Friday, December 23, 2011

REMEMBER THE NIGHT (1940)

A sentimental Christmas romantic comedy with a bit of an edge, written by Preston Sturges. A couple of days before Christmas, snappily dressed looker Barbara Stanwyck is on trial for shoplifting a bracelet. She's a career crook and DA Fred MacMurray knows it, but he also knows that at the holidays, a jury will always sympathize with a woman, so he gets a continuance until after the first of the year. She can't make bail so MacMurray arranges for it. She thinks he did it because he expects something in return, but he's just a nice guy about to head out to Indiana to visit his mom; when she frets that she has no place to go for Christmas and he finds out she's also from Indiana, he suggests she tag along. However, when her cruel mother turns her away, she goes with him and experiences an old-fashioned, totally functional, rural family Christmas; she begins to lose some of her hardness and falls for MacMurray. His big-hearted mother (Beulah Bondi) takes good care of Stanwyck, but is also smart enough to know that she could be bad news to her straight-shooting son, who worked hard to get where he is and might get derailed by a "bad girl," even one who is ready to reform. On the way back to the big city, he encourages her to skip bail in Canada, but she decides to keep her court date and face the music.

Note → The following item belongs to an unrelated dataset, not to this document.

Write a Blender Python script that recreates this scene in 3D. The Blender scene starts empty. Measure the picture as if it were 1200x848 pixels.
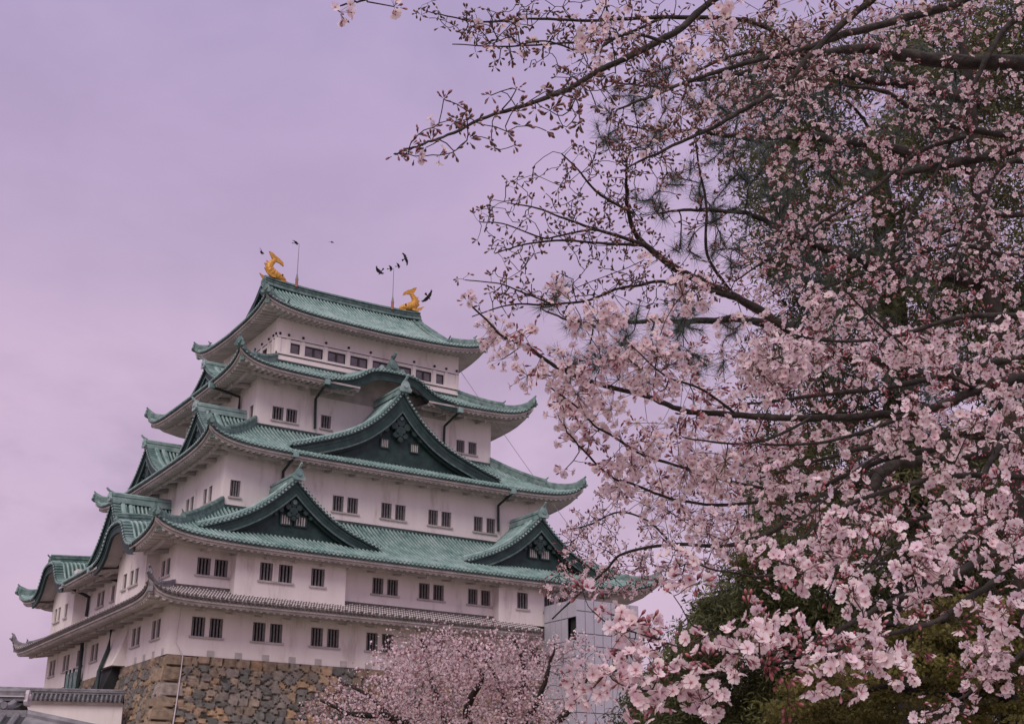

This is a movie full of tonal shifts. It starts with comical big-city courtroom shenanigans as a lawyer (Willard Robertson) gives an over-the-top speech to the jury claiming Stanwyck was hypnotized by the jewels and therefore not responsible. The trip to Indiana has some road-trip comedy I could do without, but it leads to an intense, almost noirish scene with the uncaring mother (think Beulah Bondi as the bad Pottersville Ma Bailey in IT’S A WONDERFUL LIFE). The Christmas sequence is touching without passing into sticky-sweetness, but the last 20 minutes turn a little too melodramatic for my taste. Of course, Bondi is fine, as are Elizabeth Patterson as MacMurray's spinster aunt and Sterling Holloway as the sweetly dopey farmhand (all pictured above with Stanwyck and MacMurray). I like MacMurray mocking Robertson's theatrical delivery to the jury with the line, "Quick, Watson, the needle!" I don't so much like Snowflake Toones' drawling valet stereotype. The first time I saw this film (when I was much younger) I was really pushing for Stanwyck to skip bail and resented what felt like a Code-imposed ending, but now it feels more organic to the story. A lovely Christmas movie and one which hasn’t become the victim of over-exposure (yet). [VHS; available on DVD]

3 comments:

Darth Dean said...

Decent film. Of course, I'm partial to Barbara Stanwyck.

Michael said...

As you should, Mr. Darth sir. Though oddly, I'm not a fan of the film that many critics love, The Lady Eve. I have the same problem with her there that I have with Hepburn in Bringing Up Baby: I find her character highly unlikable.

Darth Dean said...

I'm right with you. I'm not a Hepburn fan at all, though she's in a lot of films I like.